Even though more than a third of CIF money have so far gone to 15 African countries, few people in rural and poverty-stricken areas – who struggle most to access financing – have been able to benefit from the schemes, largely due to administrative barriers.

“We need to make sure that funds can be accessed by rural populations because there is urgency in making climate change projects happen on the ground,” said Victor Kabengele, project coordinator at the ministry of environment of the Democratic Republic of Congo (DRC).

He demanded less red tape and fewer conditions — otherwise including the poor in climate change projects would remain an empty promise. Without money, the best ideas are worth little, Kabengele pointed out: “Money is the name of the game. Access to microcredit is therefore crucial.”

But only a few microfinance projects have been launched to date that help Africa’s poor to invest in climate change projects. One of them is a results-based financing scheme run by the Global Partnership on Output-Based Aid (GPOBA).

This partnership among six agencies include the Australian government’s aid agency AusAID, the World Bank and its International Finance Corporation, the Swedish government’s development agency SIDA, Britain’s Department for International Development and the Netherlands’ Directorate-General of Development Cooperation.
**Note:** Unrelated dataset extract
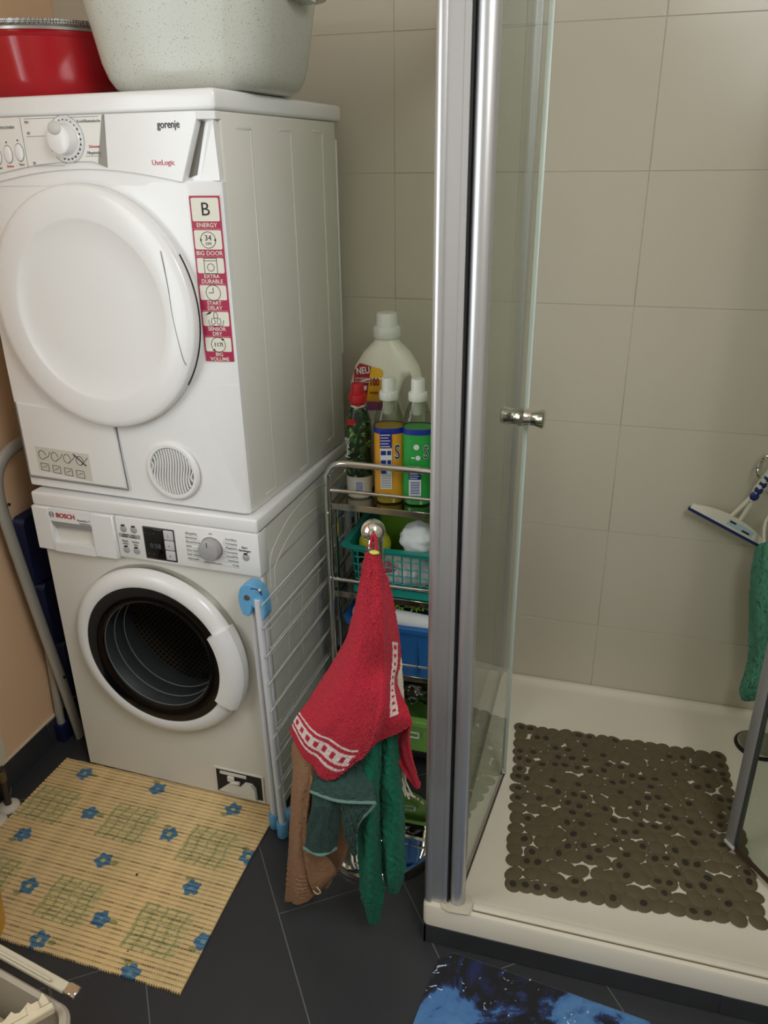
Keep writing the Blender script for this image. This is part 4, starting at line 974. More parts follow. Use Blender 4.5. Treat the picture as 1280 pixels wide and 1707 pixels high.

GPOBA backs private financial institutions in communities where poor people are excluded from basic services because they cannot afford to pay the full cost of user fees, for example connection fees to energy-efficient electricity schemes.

A local bank would, in this case, receive a subsidy to make available microcredit to communities to help them purchase renewable energy systems for their homes.

“We want to increase access to basic services for the poor, such as infrastructure, technology, healthcare and education, that will help them deal with climate change,” explained GPOBA senior specialist Mustafa Hussain.

“At the same time, we hope to kick-start new markets in rural areas, especially for renewable technologies,” he added.

In 2010, GPOBA helped to start 131 output-based aid projects with 3.5 billion dollars in World Bank funding and 2.8 billion dollars from governments. Almost a third of the money was invested on the African continent.

In Uganda, for instance, a subsidy facilitated finance for a private company that operates water supply systems. This enabled the company to provide access to clean piped water to more than 8,000 additional households in rural areas that previously didn’t have running water.

“Through the subsidy, microcredit agencies feel confident to give credit (to the poor) because they know they will be re-financed by us based on pre-agreed results. This leads to more and more growth and investments in rural communities,” Hussain explained.

Another successful way of giving the rural residents access to financial services is a mobile money transfer system developed by Kenyan mobile phone operator Safaricom.

As almost 70 percent of Kenyans live in rural areas where they struggle to get to banks or ATMs, only 40 percent of the country’s 39 million people have a bank account.

But 83 percent of Kenyans own a mobile phone. That gave the directors of Safaricom an idea: the company started to make financial services available over the phone through a service called M-PESA, which is Swahili for mobile money.

Customers can now pay their bills and transfer money using their phones while also accessing numerous financial services, such as micro-saving, microcredit and even micro-insurance.

“Rural people save an average of three hours per transaction because they don’t need to travel long distances to financial institutions and stand in queues anymore,” says M-PESA head of product development Japhet Aritho.

“Saving on transport also saves about three dollars per transaction, money that people can now spend on food or other investments.”

M-PESA already has 700,000 customers who conduct 90 million transactions per month.

The project also offers services specifically tailored for fighting climate change: There is a crop insurance programme where premiums and claims can be paid via mobile phone and farmers receive weather information via sms.

Another programme allows rural residents to access solar-powered water pumps via a smartcard that they can load credit onto via their mobile phones.

At the CIF forum, experts agreed that such microfinance initiatives are key to mitigating and adapting to climate change. Said Kabengele: “Access to credit is crucial. So far, rural financing is relatively limited. We need more of it.”